Estos versículos nos muestran las dos caras de la santificación.
En primer lugar, los cristianos han sido santificados. Esta es una realidad permanente. En el momento en que confiamos en Jesucristo para el perdón de nuestros pecados, la obra de la santificación quedó consumada. Al igual que los términos «santos» y «santidad», santificación significa, sencillamente, que Dios nos ha apartado para sí mismo. Declara que ya no somos lo que éramos. En la Epístola a los Corintios, el apóstol Pablo recuerda que algunos habían sido ladrones, borrachos, practicantes de inmoralidad sexual o tenían un mal hablar, pero ahora habían sido santificados. Dios los apartó de su entorno anterior, dándoles una nueva identidad: ahora eran únicamente suyos.

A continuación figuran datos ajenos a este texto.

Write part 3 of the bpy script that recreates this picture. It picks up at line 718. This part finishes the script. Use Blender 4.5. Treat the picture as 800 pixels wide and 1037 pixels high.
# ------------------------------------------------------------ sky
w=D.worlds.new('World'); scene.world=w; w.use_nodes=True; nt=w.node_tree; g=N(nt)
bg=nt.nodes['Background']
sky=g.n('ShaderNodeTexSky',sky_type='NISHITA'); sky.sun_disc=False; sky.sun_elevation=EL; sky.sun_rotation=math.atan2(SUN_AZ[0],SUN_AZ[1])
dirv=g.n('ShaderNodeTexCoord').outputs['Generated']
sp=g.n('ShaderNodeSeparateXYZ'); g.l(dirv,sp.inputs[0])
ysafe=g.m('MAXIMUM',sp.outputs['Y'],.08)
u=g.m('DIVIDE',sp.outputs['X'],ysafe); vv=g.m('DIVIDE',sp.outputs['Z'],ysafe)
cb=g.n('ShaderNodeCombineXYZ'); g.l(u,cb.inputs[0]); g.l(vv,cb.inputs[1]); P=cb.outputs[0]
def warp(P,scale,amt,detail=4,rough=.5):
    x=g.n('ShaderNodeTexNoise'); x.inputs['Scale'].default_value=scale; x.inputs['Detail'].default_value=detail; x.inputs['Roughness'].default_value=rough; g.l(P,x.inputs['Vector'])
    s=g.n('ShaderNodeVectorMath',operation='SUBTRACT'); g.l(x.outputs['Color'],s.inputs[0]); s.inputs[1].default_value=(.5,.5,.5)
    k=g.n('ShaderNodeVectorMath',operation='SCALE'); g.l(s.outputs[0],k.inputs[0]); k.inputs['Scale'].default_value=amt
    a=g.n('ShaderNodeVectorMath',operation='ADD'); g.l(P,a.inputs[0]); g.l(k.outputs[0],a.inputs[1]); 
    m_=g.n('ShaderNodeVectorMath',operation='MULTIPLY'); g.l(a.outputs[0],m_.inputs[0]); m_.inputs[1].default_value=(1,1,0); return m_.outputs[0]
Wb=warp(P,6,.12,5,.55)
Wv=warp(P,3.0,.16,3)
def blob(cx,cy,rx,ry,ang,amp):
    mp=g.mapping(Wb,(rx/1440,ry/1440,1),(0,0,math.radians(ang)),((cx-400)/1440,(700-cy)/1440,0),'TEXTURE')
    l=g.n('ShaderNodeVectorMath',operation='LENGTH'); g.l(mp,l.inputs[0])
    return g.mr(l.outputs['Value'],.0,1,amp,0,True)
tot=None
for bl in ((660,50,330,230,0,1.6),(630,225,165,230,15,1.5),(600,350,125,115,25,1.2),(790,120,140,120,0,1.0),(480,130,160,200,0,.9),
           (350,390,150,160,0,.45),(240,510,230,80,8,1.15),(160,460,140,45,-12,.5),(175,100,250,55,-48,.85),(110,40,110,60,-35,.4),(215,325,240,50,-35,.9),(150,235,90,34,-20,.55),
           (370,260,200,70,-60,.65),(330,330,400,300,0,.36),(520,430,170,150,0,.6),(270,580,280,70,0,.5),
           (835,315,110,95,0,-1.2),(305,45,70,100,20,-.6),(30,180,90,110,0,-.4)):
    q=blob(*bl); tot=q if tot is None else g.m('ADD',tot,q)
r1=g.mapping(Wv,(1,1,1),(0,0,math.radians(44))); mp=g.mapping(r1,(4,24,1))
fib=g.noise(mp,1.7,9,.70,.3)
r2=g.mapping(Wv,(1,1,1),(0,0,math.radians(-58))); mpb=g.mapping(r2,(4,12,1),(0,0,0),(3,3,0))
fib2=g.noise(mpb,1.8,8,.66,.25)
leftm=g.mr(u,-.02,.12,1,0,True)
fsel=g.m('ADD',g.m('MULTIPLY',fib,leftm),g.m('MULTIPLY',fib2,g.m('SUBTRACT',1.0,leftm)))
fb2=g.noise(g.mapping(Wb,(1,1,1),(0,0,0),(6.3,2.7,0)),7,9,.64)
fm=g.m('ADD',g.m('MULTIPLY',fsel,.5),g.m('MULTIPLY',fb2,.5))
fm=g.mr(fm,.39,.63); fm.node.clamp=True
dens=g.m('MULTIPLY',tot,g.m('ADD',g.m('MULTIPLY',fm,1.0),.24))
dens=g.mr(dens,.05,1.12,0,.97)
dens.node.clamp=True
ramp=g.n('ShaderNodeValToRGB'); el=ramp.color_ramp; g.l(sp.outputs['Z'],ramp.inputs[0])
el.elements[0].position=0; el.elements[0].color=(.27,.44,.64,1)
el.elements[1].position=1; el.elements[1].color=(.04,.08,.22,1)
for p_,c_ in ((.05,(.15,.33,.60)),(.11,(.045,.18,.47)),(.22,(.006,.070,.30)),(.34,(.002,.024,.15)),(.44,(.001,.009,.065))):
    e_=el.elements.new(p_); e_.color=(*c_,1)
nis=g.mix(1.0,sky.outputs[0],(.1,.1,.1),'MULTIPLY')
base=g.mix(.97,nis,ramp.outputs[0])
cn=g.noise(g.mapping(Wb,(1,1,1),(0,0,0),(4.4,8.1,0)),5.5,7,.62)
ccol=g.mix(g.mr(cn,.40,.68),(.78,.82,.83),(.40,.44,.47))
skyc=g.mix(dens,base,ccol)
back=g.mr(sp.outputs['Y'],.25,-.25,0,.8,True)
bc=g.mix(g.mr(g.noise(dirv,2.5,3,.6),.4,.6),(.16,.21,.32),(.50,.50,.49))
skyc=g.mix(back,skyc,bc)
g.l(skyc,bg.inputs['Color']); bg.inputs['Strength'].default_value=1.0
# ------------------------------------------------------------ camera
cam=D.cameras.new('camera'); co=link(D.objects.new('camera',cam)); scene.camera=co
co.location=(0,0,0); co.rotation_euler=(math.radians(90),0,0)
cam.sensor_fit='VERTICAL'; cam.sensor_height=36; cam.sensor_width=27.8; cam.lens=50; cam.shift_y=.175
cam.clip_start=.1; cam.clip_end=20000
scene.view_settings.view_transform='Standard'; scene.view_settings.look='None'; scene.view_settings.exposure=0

Pero la verdad doctrinal debe conducir a una respuesta práctica. Los versículos dirigidos a los tesalonicenses ilustran el segundo aspecto de la santificación: estamos siendo santificados. Esto es progresivo. Dios desea que avancemos en una vida cada vez más apartada para él, tomando decisiones motivadas por prioridades centradas en su voluntad. Esta es nuestra responsabilidad. No debe ser un impulso ocasional, sino un hábito constante que moldea nuestro pensar y actuar a lo largo del día. Al mismo tiempo, reconocemos que solo Dios puede obrar en nosotros el deseo y la capacidad de vivir para su gloria. F. B. Hole, un escritor del siglo pasado lo expresó de forma elocuente: «Sabiendo que somos permanentemente santificados –santos, apartados– actuamos como la buena porcelana de Dios. Vivimos la santidad de un pueblo que pertenece a Dios. Ya hemos sido hechos aptos para el cielo –no tenemos que ganarlo–, pero la santificación progresiva nos hace aptos para vivir en la tierra».